In 2021, Schiff released his memoir, “Midnight in Washington: How We Almost Lost Our Democracy and Still Could,” which focuses not on former President Trump’s attempts to invalidate the 2020 election, but on Congress members’ responsibility in the assault. The book was awarded last year’s L.A. Times Book Prize in the current interest category.

“Donald Trump could not have succeeded in doing any of the damage he did to our country but for the fact he had so many willing enablers in the Congress of the United States,” Schiff said at the Los Angeles Times Festival of Books in April.

“I wanted to ask, ‘How does it happen that people allow themselves to be so badly used?,’” he added. “A lot of these people were my colleagues, and some of them were people I had admired and respected, because I believe that they believed what they were talking about. It turned out that none of that mattered to them.”

At the event, Schiff singled out House Republican leader Kevin McCarthy of California for enabling Trump, pointing to audio recordings that showed he had flip-flopped on how Trump should handle the post-election attack.

The Jan. 6 investigations were mostly boycotted by Republican Congress members, with only Rep. Liz Cheney of Wyoming and Rep. Adam Kinzinger of Illinois crossing party lines to participate in the committee.
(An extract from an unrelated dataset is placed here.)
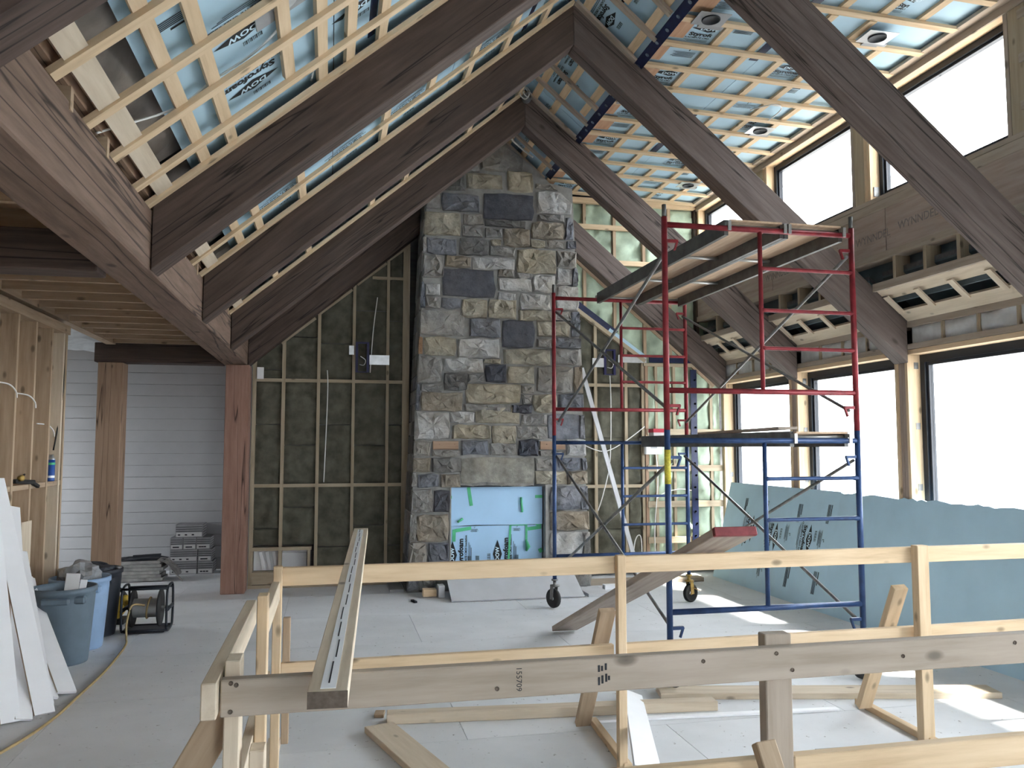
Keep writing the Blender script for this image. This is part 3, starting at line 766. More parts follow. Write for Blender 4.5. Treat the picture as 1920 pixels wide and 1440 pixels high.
STONES = "1.742,5.055,2.276,5.394,g 1.556,5.023,1.725,5.199,g 1.280,4.784,1.545,4.959,d 1.563,4.821,2.014,4.998,t 2.079,4.816,2.396,5.054,t 1.009,4.545,1.259,4.718,g 1.276,4.522,1.732,4.731,s 1.779,4.457,2.395,4.770,k 2.443,4.552,2.893,4.833,l 2.432,4.863,2.894,4.917,g 0.994,4.223,1.501,4.494,t 1.536,4.367,1.768,4.496,g 1.803,4.361,2.299,4.438,d 2.455,4.472,2.794,4.531,g 1.513,4.221,1.762,4.343,g 1.798,4.218,2.003,4.335,g 2.026,4.122,2.358,4.340,b 2.382,4.238,2.787,4.446,b 2.370,4.130,2.538,4.219,t 2.817,4.241,2.915,4.510,s 0.991,3.999,1.075,4.182,l 1.087,3.988,1.457,4.172,s 1.485,3.990,1.839,4.187,d 1.862,4.126,1.991,4.190,t 1.862,3.996,2.168,4.107,g 2.550,4.130,2.804,4.219,g 2.822,4.135,2.945,4.224,s 0.970,3.695,1.298,3.964,g 1.315,3.836,1.619,3.963,b 1.654,3.828,2.156,3.961,l 2.192,3.805,2.682,4.094,t 2.700,3.876,2.943,4.102,g 1.283,3.481,1.913,3.809,k 0.957,3.331,1.063,3.629,s 1.081,3.490,1.258,3.617,l 1.076,3.337,1.253,3.458,g 1.265,3.338,1.494,3.453,s 1.959,3.746,2.149,3.824,g 2.182,3.743,2.381,3.788,g 1.966,3.572,2.368,3.725,l 2.394,3.577,2.676,3.780,l 2.703,3.680,2.893,3.871,l 2.906,3.672,2.968,3.891,s 2.702,3.365,2.973,3.655,l 1.966,3.448,2.182,3.545,l 2.235,3.353,2.608,3.543,l 1.514,3.234,1.829,3.452,t 1.842,3.232,2.182,3.458,t 2.222,3.220,2.634,3.337,t 0.953,3.004,1.540,3.302,g 1.605,3.001,1.986,3.212,s 2.018,2.884,2.406,3.206,k 2.440,3.032,2.862,3.208,t 2.883,3.040,2.991,3.342,s 2.661,3.231,2.863,3.336,g 0.937,2.783,1.055,2.971,r 1.074,2.764,1.446,2.979,t 1.472,2.750,1.973,2.973,l 2.439,2.892,2.632,3.002,g 2.659,2.900,3.010,3.011,s 2.025,2.680,2.618,2.860,t 2.639,2.684,3.029,2.880,g 0.921,2.435,1.277,2.742,g 1.302,2.578,1.773,2.733,l 1.786,2.687,1.986,2.728,t 1.805,2.455,2.051,2.665,k 2.084,2.447,2.405,2.653,t 2.438,2.344,2.899,2.655,g 2.919,2.342,3.048,2.662,b 1.303,2.352,1.582,2.551,d 1.601,2.451,1.793,2.540,g 0.909,2.115,1.017,2.408,s 1.035,2.336,1.285,2.411,g 1.036,2.106,1.525,2.319,b 1.576,2.201,2.234,2.433,t 2.254,2.333,2.398,2.417,g 2.260,2.199,2.372,2.311,g 2.405,2.105,2.683,2.311,t 2.703,2.147,3.053,2.322,s 2.136,2.090,2.372,2.179,k 1.551,2.111,2.117,2.187,g 0.895,1.770,1.373,2.090,l 1.383,1.968,1.672,2.080,l 1.692,1.964,2.222,2.157,t 2.243,1.943,2.568,2.068,g 2.582,1.780,2.976,2.078,s 2.990,1.780,3.082,2.066,s 1.406,1.777,1.875,1.936,t 1.902,1.725,2.181,1.931,t 2.195,1.779,2.568,1.926,g 0.884,1.575,1.157,1.750,g 1.177,1.574,1.496,1.633,g 1.513,1.587,1.841,1.751,s 1.866,1.586,2.188,1.718,g 2.208,1.572,2.456,1.765,k 2.477,1.571,2.790,1.632,g 2.819,1.570,3.102,1.764,l 0.880,1.387,1.152,1.549,b 1.172,1.385,1.508,1.544,d 1.521,1.243,2.400,1.546,T 2.417,1.402,2.650,1.538,g 2.671,1.400,2.987,1.537,s 3.008,1.398,3.103,1.536,s 0.881,1.214,0.987,1.362,g 1.004,1.212,1.258,1.361,s 1.274,1.209,1.498,1.359,b 2.421,1.237,2.803,1.380,t 2.817,1.233,3.102,1.377,b 0.877,0.921,1.179,1.187,g 1.195,0.919,1.371,1.172,k 2.607,0.924,2.977,1.204,s 2.996,0.919,3.104,1.202,s 0.880,0.591,0.983,0.893,g 0.992,0.585,1.373,0.889,b 2.606,0.677,3.109,0.900,b 0.877,0.312,1.115,0.566,g 1.128,0.304,1.375,0.560,s 2.605,0.376,3.009,0.654,l 3.020,0.369,3.110,0.649,g 0.879,0.022,1.020,0.294,s 1.033,0.013,1.377,0.286,g 2.603,0.010,2.867,0.358,s 2.883,0.010,3.112,0.351,g 1.509,1.228,2.400,1.242,g"
def clip(poly):
    def half(p, f):
        out = []
        for i in range(len(p)):
            a, b = p[i], p[(i + 1) % len(p)]; fa, fb = f(a), f(b)
            if fa >= 0: out.append(a)
            if (fa >= 0) != (fb >= 0):
                t = fa / (fa - fb); out.append((a[0] + (b[0] - a[0]) * t, a[1] + (b[1] - a[1]) * t))
        return out
    poly = half(poly, lambda p: 5.46 - SL * (p[0] - 2) - p[1])
    if poly: poly = half(poly, lambda p: 5.46 + SL * (p[0] - 2) - p[1])
    if poly: poly = half(poly, lambda p: p[0] - cl(p[1]))
    if poly: poly = half(poly, lambda p: cr(p[1]) - p[0])
    return poly
def stone(x0, z0, x1, z1, kind, rs, pl=None):
    """rock-faced block on the front; pl(x, z, d) places a face point at depth d out of the wall"""
    x0 -= .006; x1 += .006; z0 -= .006; z1 += .006; w, h = x1 - x0, z1 - z0; c = min(w, h) * .16; j = lambda a: rs.uniform(-a, a)
    nx = max(2, min(5, int(w / .12) + 1)); nz = max(1, min(4, int(h / .10)))
    ring = []
    for i in range(nx + 1): ring.append([x0 + w * i / nx, z0])
    for i in range(1, nz + 1): ring.append([x1, z0 + h * i / nz])
    for i in range(1, nx + 1): ring.append([x1 - w * i / nx, z1])
    for i in range(1, nz): ring.append([x0, z1 - h * i / nz])
    for p in ring:
        cx = (p[0] in (x0, x1) and p[1] in (z0, z1))
        if cx: p[0] += c * .22 * (1 if p[0] == x0 else -1); p[1] += c * .22 * (1 if p[1] == z0 else -1)
        p[0] += j(.012); p[1] += j(.010)
    ring = clip([tuple(p) for p in ring])
    if len(ring) < 4: return None
    n = len(ring); mx = sum(p[0] for p in ring) / n; mz = sum(p[1] for p in ring) / n
    flat = kind in 'ksT' and w * h > .12
    d1 = rs.uniform(.004, .012); d2 = d1 + (rs.uniform(.006, .014) if flat else rs.uniform(.014, .040))
    def ins(f, d, jit): return [(mx + (p[0] - mx) * f + j(jit), mz + (p[1] - mz) * f + j(jit), d + j(.30 if flat else .75) * (d2 - d1)) for p in ring]
    r0 = [(p[0], p[1], -.02) for p in ring]; r1 = [(p[0], p[1], d1) for p in ring]
    r2 = ins(.935, d1 + (d2 - d1) * .7, .003); r3 = ins(.70, d2, .018); r4 = ins(.36, d2 * 1.05, .025)
    place = pl or (lambda x, z, d: Vector((x, YF - .012 - d, z)))
    o = place(mx, mz, 0)
    V = [place(*p) - o for p in r0 + r1 + r2 + r3 + r4] + [place(mx, mz, d2 * rs.uniform(.8, 1.2)) - o]
    F = []
    for q in range(4):
        for i in range(n):
            a, b = q * n + i, q * n + (i + 1) % n
            F.append((a, b, b + n, a + n))
    for i in range(n): F.append((4 * n + i, 4 * n + (i + 1) % n, 5 * n))
    return mesh_obj('stone', V, F, 'st_' + kind, chim, Matrix.Translation(o))
rs = random.Random(11)
for s in STONES.split():
    a = s.split(','); stone(*map(float, a[:4]), a[4], rs)
# left flank of the chimney: coursed blocks turned the corner
z = .02
while z < 4.55:
    h = rs.uniform(.16, .30); y = 9.76
    while y < 10.33:
        w = min(rs.uniform(.2, .42), 10.36 - y)
        if w > .1:
            def pl(u, v, d): return Vector((cl(v) + .002 - d * .6, 9.76 + (u - 0), v))
            u0 = y - 9.76
            V = [Vector((cl(zz) + .01 - dd, yy_, zz)) for dd in (0, .02) for zz, yy_ in ((z, y), (z, y + w - .015), (z + h - .015, y + w - .015), (z + h - .015, y))]
            mesh_obj('stone', V, [(0, 1, 2, 3), (7, 6, 5, 4), (0, 4, 5, 1), (1, 5, 6, 2), (2, 6, 7, 3), (3, 7, 4, 0)], 'st_' + rs.choice('gdsdg'), chim)
        y += w
    z += h
for xa, xb in ((1.177, 1.48), (2.477, 2.791)):
    wblk = box('mantel_block', xa, xb, 9.70, 9.76, 1.648, 1.748, 'timber_tan', chim, .003); wblk['label'] = 'raw wooden nailing block set between the stones'
    for q in (.25, .85): lathe('nail_head', [(.0001, 0), (.006, 0), (.006, .003)], (xa + (xb - xa) * q, 9.70, 1.71), 'ink', wblk, 8, (0, -1, 0))
box('opening_reveal', 1.385, 1.40, 9.715, 9.90, 0, 1.225, 'mortar', chim); box('opening_reveal', 2.545, 2.575, 9.715, 9.90, 0, 1.225, 'mortar', chim)
box('opening_lintel', 1.39, 2.57, 9.72, 9.90, 1.205, 1.235, 'black', chim)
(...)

In 2019, Schiff led the first impeachment of Trump as chairman of the House Permanent Select Committee on Intelligence. Trump was impeached by the House for withholding military aid and a White House meeting from Ukraine while pressuring that country’s leadership to announce an investigation into then-former Vice President Joe Biden.

“Is there one among you who will say: ‘Enough’?” Schiff asked GOP senators during the 2020 Senate impeachment trial.

He said that anyone who didn’t vote to convict Trump see their name “tied to his with a cord of steel for all of history.”

“A man without character or ethical compass will never find his way,” Schiff added. “You are decent. He is not who you are.”

Although Schiff did not lead the charge for Trump’s second impeachment, he stated that the insurrection at the Capitol was an “impeachable offense committed in broad daylight, in which the whole country was a witness.”

He said the lightning-fast impeachment “was required by the exigency of the circumstances, and also made possible by the very nature of the crime.”

The Senate voted against conviction at the end of both Trump impeachments.